Formation of ReS2/ReO3 semiconductor-metal heterostructure boosts electrocatalytic performance of pristine ReS2 nanoparticles in hydrogen evolution reaction

Abstract

Electrocatalytic hydrogen evolution reaction (HER) over transition metal dichalcogenides (TMDs) has recently attracted considerable attention as one of the most promising pathways for hydrogen generation. Specifically, rhenium disulfide (ReS2) has been demonstrated as a particularly active and efficient HER electrocatalyst, which was subsequently linked to its unique, layer-independent electronic and phonon structure.

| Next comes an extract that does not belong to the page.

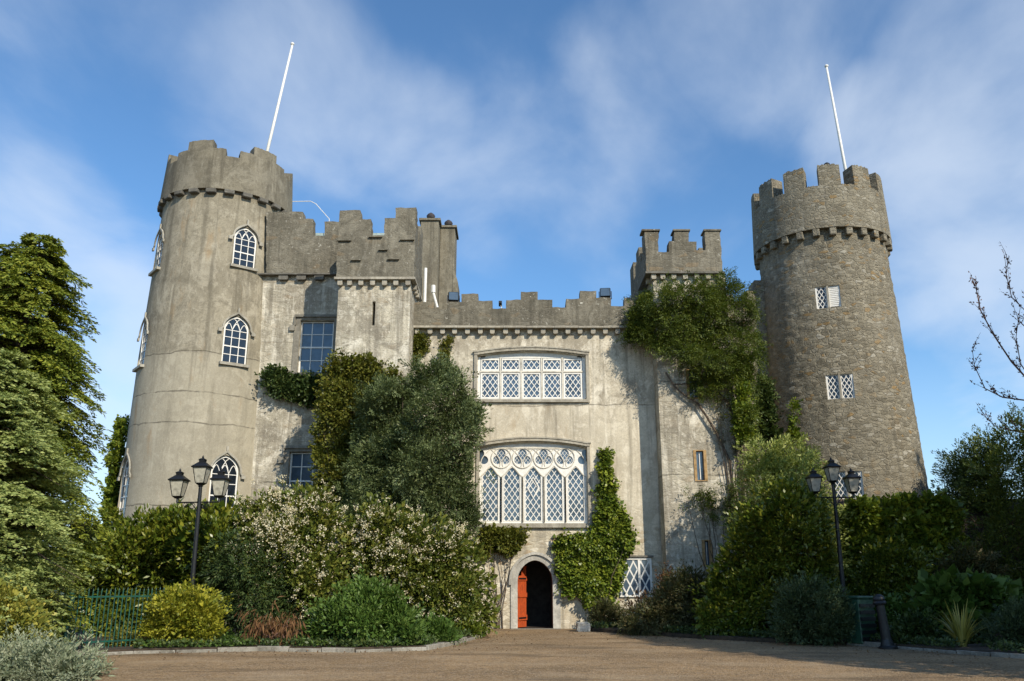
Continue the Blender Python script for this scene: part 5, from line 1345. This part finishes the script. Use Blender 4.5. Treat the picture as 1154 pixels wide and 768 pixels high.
# limbs that carry them down to the trunk, standing outside the picture
mb.tube([Vector((0, 0, -.1)), Vector((.1, 0, 2)), Vector((0, 0, 4.2)), Vector((.1, 0, 7.5)), Vector((.3, 0, 11))], [.26, .22, .17, .11, .03], 9)
for x, y, Y in ((1250, 455, 18.6), (1250, 330, 18.4), (1240, 500, 18.7), (1250, 390, 18.2)):
    p_ = at(x, y, Y)-TB; mb.tube([p_, p_.lerp(Vector((.05, 0, p_.z-.8)), .5), Vector((.05, 0, p_.z-1.0))], [.04, .06, .08], 6)
link('branches', mb.mesh('branches'), M['twig'], e)
budL.add(np.array([tuple(p_) for p_ in BP]), np.array([tuple(p_) for p_ in BA]), 0.065, 0.03); link('buds', budL.mesh('buds'), M['twig'], e)['kind'] = 'stuff'
# leafless trees far behind the left side
for i, (px, Y, h) in enumerate(((92, 46, 5.0), (108, 50, 5.6), (124, 48, 4.4))):
    p_ = at(px, 640, Y)
    e, _ = bare_tree('distant_tree', ['leafless brown tree farthest left behind the smooth tower', 'tallest leafless brown tree behind the smooth tower', 'leafless brown tree nearest the smooth tower'][i], (p_.x, Y, 0), h, .16, 70+i, depth=5, spread=.7)
    e['group'] = 'leafless trees behind the tower'
plant('hedge', 'brown winter hedge in the gap behind the laurel bush', 'hedge', [(60, 660), (70, 600), (90, 585), (120, 590), (140, 610), (140, 680)], 36.0, 1.0, 300, 'tuft', G['brownish'], k=20, rad=.35, L=.16, W=.06, seed=75)
for i, (px, Y, h) in enumerate(((-30, 30, 6.0), (60, 33, 4.6))):
    pass

# trees to the right of the drive, outside the picture: they shade the right-hand bushes
def shade_tree(label, x, y, h, rad, seed, n=520):
    e = empty('broadleaf_tree', (x, y, 0), label, 'tree', 'trees shading the right of the drive')
    r = np.random.default_rng(seed); Lv = Leaves()
    d = unit(r.normal(size=(n, 3))); f = r.random((n, 1))**(1/2.5)
    C = d*f*np.array([rad, rad, h*.38]) + np.array([0, 0, h*.60]); C *= 1 + .12*np.sin(C[:, :1]*2.1+seed)
    tuft(Lv, C, d, 22, .42, .26, .15, squash=1.0)
    link('crown', Lv.mesh('crown'), G['darkgreen'], e)
    mb = MB(); mb.tube([(0, 0, -.1), (.05, 0, h*.3), (0, .1, h*.6), (.1, 0, h*.9)], [.3, .25, .15, .03], 9); link('trunk', mb.mesh(), M['bark'], e)
shade_tree('slender leafy tree right of the drive nearest the castle', 14.7, 14.6, 13.4, 1.8, 1, 400)
shade_tree('slim young tree right of the drive at the end of the row', 12.1, 13.4, 11.4, 1.5, 7, 300)
shade_tree('leafy tree right of the drive, second from the castle', 21.4, 13.8, 15.6, 3.1, 2, 760)
shade_tree('leafy tree right of the drive, smallest of the row', 13.4, 10.4, 10.4, 2.4, 3, 520)
shade_tree('leafy tree right of the drive between the slender and the broad one', 17.6, 12.9, 12.6, 2.6, 6, 560)
shade_tree('leafy tree right of the drive with the broadest crown', 26.4, 14.0, 17.5, 3.6, 4, 820)
shade_tree('leafy tree right of the drive, tallest of the row', 31.5, 15.0, 19.5, 4.2, 5, 950)

# low growth and fallen leaves
def ground_cover(name, edge, inward, n, mat, zmax, L, W, seed):
    r = np.random.default_rng(seed); P = []
    for a, b_ in zip(edge, edge[1:]):
        ln = (b_-a).length; k = int(n*ln)
        t = r.random(k); off = r.exponential(inward, k)
        nx, ny = -(b_-a).y/ln, (b_-a).x/ln
        P.append(np.stack([a.x+(b_.x-a.x)*t+nx*off, a.y+(b_.y-a.y)*t+ny*off, np.full(k, .10)+r.random(k)*zmax], 1))
    P = np.concatenate(P); keep = lump(P[:, :2], seed, 2.5) > -.12; P = P[keep]
    A = rng.normal(size=P.shape); A[:, 2] = np.abs(A[:, 2])*.9
    Lv = Leaves(); Lv.add(P, A, L*rng.uniform(.6, 1.4, len(P)), W*rng.uniform(.6, 1.4, len(P)))
    return tag(link(name, Lv.mesh(name), mat), kind='stuff')
ground_cover('ground_cover', left_edge[2:], .45, 420, G['darkgreen'], .14, .09, .045, 81)
ground_cover('ground_cover', left_edge[2:], .30, 160, G['fresh'], .12, .09, .04, 82)
ground_cover('ground_cover', right_edge, .5, 420, G['darkgreen'], .16, .09, .045, 83)
def litter(edge, n, spread, seed):
    r = np.random.default_rng(seed); P = []
    for a, b_ in zip(edge, edge[1:]):
        ln = (b_-a).length; k = int(n*ln); t = r.random(k); off = -r.exponential(spread, k)-.1
        nx, ny = -(b_-a).y/ln, (b_-a).x/ln
        P.append(np.stack([a.x+(b_.x-a.x)*t+nx*off, a.y+(b_.y-a.y)*t+ny*off, np.full(k, .006)+r.random(k)*.01], 1))
    P = np.concatenate(P); A = r.normal(size=P.shape); A[:, 2] = np.abs(A[:, 2])*.25
    Lv = Leaves(); Lv.add(P, A, .055*r.uniform(.6, 1.4, len(P)), .035*r.uniform(.6, 1.3, len(P)), up=np.tile([0, 0, 2.0], (len(P), 1)))
    return tag(link('leaf_litter', Lv.mesh('leaf_litter'), G['dead']), kind='stuff')
litter(left_edge[2:], 26, .7, 84); litter(right_edge, 30, .9, 85)

# ================================================================ STREET FURNITURE
def lantern_into(e, x, y, z, s=1.0, flip=0):
    """a four-sided lantern: tapered glass body, black roof, finial and corner bars; its foot at z"""
    mb = MB(); h = .42*s; a0, a1 = .115*s, .19*s
    for sx, sy in ((-1, -1), (1, -1), (1, 1), (-1, 1)):
        mb.tube([(sx*a0, sy*a0, .04*s), (sx*a1, sy*a1, .04*s+h)], .012*s, 5)
    def frust(ra, rb, z0, z1): mb.add([(-ra,-ra,z0),(ra,-ra,z0),(ra,ra,z0),(-ra,ra,z0),(-rb,-rb,z1),(rb,-rb,z1),(rb,rb,z1),(-rb,rb,z1)], [(0,3,2,1),(4,5,6,7),(0,1,5,4),(1,2,6,5),(2,3,7,6),(3,0,4,7)])
    frust(.06*s, .125*s, -.02*s, .04*s); frust(.225*s, .235*s, h+.04*s, h+.075*s); frust(.225*s, .085*s, h+.0755*s, h+.20*s); frust(.075*s, .085*s, h+.2005*s, h+.27*s); frust(.10*s, .04*s, h+.2705*s, h+.31*s)
    mb.lathe([(.015*s, h+.3*s), (.035*s, h+.34*s), (.012*s, h+.39*s)], (0, 0), 8)
    ln = link('lantern', mb.mesh('lantern'), M['black'], e); ln.location = (x, y, z)
    g = MB(); b0, b1 = a0-.004, a1-.004
    g.add([(-b0,-b0,.045*s),(b0,-b0,.045*s),(b0,b0,.045*s),(-b0,b0,.045*s),(-b1,-b1,h+.035*s),(b1,-b1,h+.035*s),(b1,b1,h+.035*s),(-b1,b1,h+.035*s)], [(0,3,2,1),(4,5,6,7),(0,1,5,4),(1,2,6,5),(2,3,7,6),(3,0,4,7)])
    link('pane', g.mesh('pane'), M['frost'], ln)
def lamp_post(Y, base_px, top_px, offs, s, label):
    t_ = at(top_px[0], top_px[1], Y); b_ = at(base_px[0], base_px[1], Y); d = (t_-b_); b_ = b_ - d*(b_.z/d.z)
    e = empty('lamp_post', b_, label, 'lamp post', 'triple lantern lamp posts')
    ax = (t_-b_); L = ax.length
    e.rotation_mode = 'QUATERNION'; e.rotation_quaternion = Vector((0, 0, 1)).rotation_difference(ax.normalized())
    mb = MB(); mb.lathe([(.13, 0), (.13, .35), (.10, .40), (.085, .75), (.065, .8), (.055, L*.6), (.045, L), (.07, L+.02), (.03, L+.06)], (0, 0), 14); link('pole', mb.mesh('pole', False), M['black'], e)
    za = L-.42*s
    arm = MB()
    for x, dz in ((offs[0], 0), (offs[1], 0)):
        sx = 1 if x > 0 else -1
        arm.tube([(0, 0, za), (x, 0, za)], .02, 6); arm.tube([(x, 0, za), (x, 0, za+.10)], .03, 6)
        arm.tube([(0, 0, za-.30)] + [(x*.5*t, 0, za-.30+.30*math.sin(t*math.pi/2)) for t in (.2, .4, .6, .8, 1)], .013, 5)
        c = Vector((x*.30, 0, za-.09)); arm.tube([c + Vector((.07*math.cos(k*.8), 0, .07*math.sin(k*.8))) for k in range(9)], .010, 5)
        c = Vector((x*.62, 0, za-.06)); arm.tube([c + Vector((.05*math.cos(k*.8), 0, .05*math.sin(k*.8))) for k in range(9)], .009, 5)
    link('arm', arm.mesh('arm'), M['black'], e)
    lantern_into(e, 0, 0, L+.06, s)
    lantern_into(e, offs[0], 0, za+.12, s); lantern_into(e, offs[1], 0, za+.12, s)
lamp_post(21.9, (216.5, 660), (226, 549), (-.56, .50), .92, 'black three lantern lamp post rising from the golden bush')
lamp_post(24.0, (948.5, 645), (939, 546), (-.53, .53), .86, 'black three lantern lamp post by the rubble tower')

# green picket fence and the weathered one that carries on to the left
def picket_fence(name, label, a, b_, n, h, mat, post_at, group=None):
    e = empty(name, a, label, 'fence', group); d = b_-a; L = d.length; e.rotation_euler = (0, 0, math.atan2(d.y, d.x))
    mb = MB()
    for k in range(n):
        x = L*(k+.5)/n; hh = h+random.uniform(-.02, .02)
        mb.tube([(x, 0, .10), (x+random.uniform(-.01, .01), 0, hh)], .013, 6); mb.lathe([(.013, hh), (.002, hh+.05)], (x, 0), 6)
    o = link('picket', mb.mesh('picket'), mat, e); o.name = 'pickets'
    for z in (.22, h-.16):
        r_ = MB(); r_.box(0, L, -.012, .012, z, z+.035); link('rail', r_.mesh('rail'), mat, e)
    for x in post_at:
        p_ = MB(); p_.box(x*L-.045, x*L+.045, -.03, .06, 0, h+.03); link('post', chamfer(p_.mesh('post'), .008), mat, e)
fa, fb = on_ground(52, 741), on_ground(171, 733.5); fa.y += .35; fb.y += .45
picket_fence('metal_fence', 'green metal picket fence before the laurel bush', fa, fb, 24, 1.33, M['green_metal'], (0.07, 1.0))
fc = fa + (fa-fb).normalized()*2.4 + Vector((0, .1, 0))
picket_fence('wooden_fence', 'weathered brown picket fence left of the green metal fence', fc, fa + (fa-fb).normalized()*.06, 22, 1.25, M['dull_metal'], (.02,))

# bollard
b = on_ground(1001, 731.5)
e = empty('bollard', b, 'black iron bollard in front of the green bin', 'bollard'); e.rotation_euler = (R(1), R(-5), 0)
mb = MB(); mb.lathe([(.21, 0), (.21, .05), (.16, .08), (.135, .16), (.12, .22), (.105, .55), (.098, .98)], (0, 0), 20); link('shaft', mb.mesh(), M['black'], e)
mb = MB(); mb.lathe([(.098, .981), (.15, 1.0), (.16, 1.04), (.13, 1.08), (.14, 1.12), (.12, 1.18), (.05, 1.23)], (0, 0), 20); link('cap', mb.mesh(), M['black'], e)
# bin
b = on_ground(980, 729); b.y += .45
e = empty('litter_bin', b, 'dark green slatted litter bin behind the iron bollard', 'bin'); e.rotation_euler = (0, 0, R(28))
mb = MB(); mb.box(-.27, .27, -.25, .25, .05, 1.10); link('body', chamfer(mb.mesh(), .02), M['green_bin'], e)
mb = MB(); mb.box(-.30, .30, -.28, .28, 1.102, 1.17); link('lid', chamfer(mb.mesh(), .02), M['green_bin'], e)
for k in range(6):
    mb = MB(); mb.box(-.26, .26, -.285, -.252, .12+.155*k, .21+.155*k); link('slat', mb.mesh('slat'), M['black'], e)
# stone block beside the door
p_ = on_ground(657, 712)
mb = MB(); mb.box(-.20, .20, -.16, .16, -.02, .27)
me = mb.mesh(); bm = bmesh.new(); bm.from_mesh(me); bmesh.ops.bevel(bm, geom=bm.edges[:], offset=.03, segments=1, affect='EDGES'); bmesh.ops.subdivide_edges(bm, edges=bm.edges[:], cuts=2, use_grid_fill=True)
for v in bm.verts: v.co += Vector((random.gauss(0, .008), random.gauss(0, .008), random.gauss(0, .008)))
bm.to_mesh(me); bm.free()
o = link('stone_block', me, M['door_stone']); o.location = (p_.x, p_.y, 0); o.rotation_euler = (0, 0, R(8)); tag(o, 'rough pale stone block on the gravel beside the doorway', 'stone')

Therefore, there is an immediate quest to develop an efficient and cost-effective synthesis procedure of ReS2. Here, we designed a novel and facile manufacturing of ReS2 nanoparticles (NPs) by wet chemical synthesis combined with an annealing procedure. The crystallinity of NPs and phase composition can be tuned by careful selection of the process parameters. We found that our synthesized NPs are superior when it comes to electrocatalytic hydrogen generation with respect to commercially available ReS2. This observation can be explained by the formation of ReS2/ReO3 nanocomposite, where a tiny fraction of metallic ReO3 decorates ReS2 NPs. We applied the density functional theory (DFT) calculations to provide insight into the electronic structure of ReS2/ReO3 and to clarify the beneficial impact of ReO3 on the electrocatalytic performance of ReS2 NPs. Our results have important implications for optimizing the electrocatalytic HER performance of ReS2 NPs and provide a facile strategy for their efficient synthesis.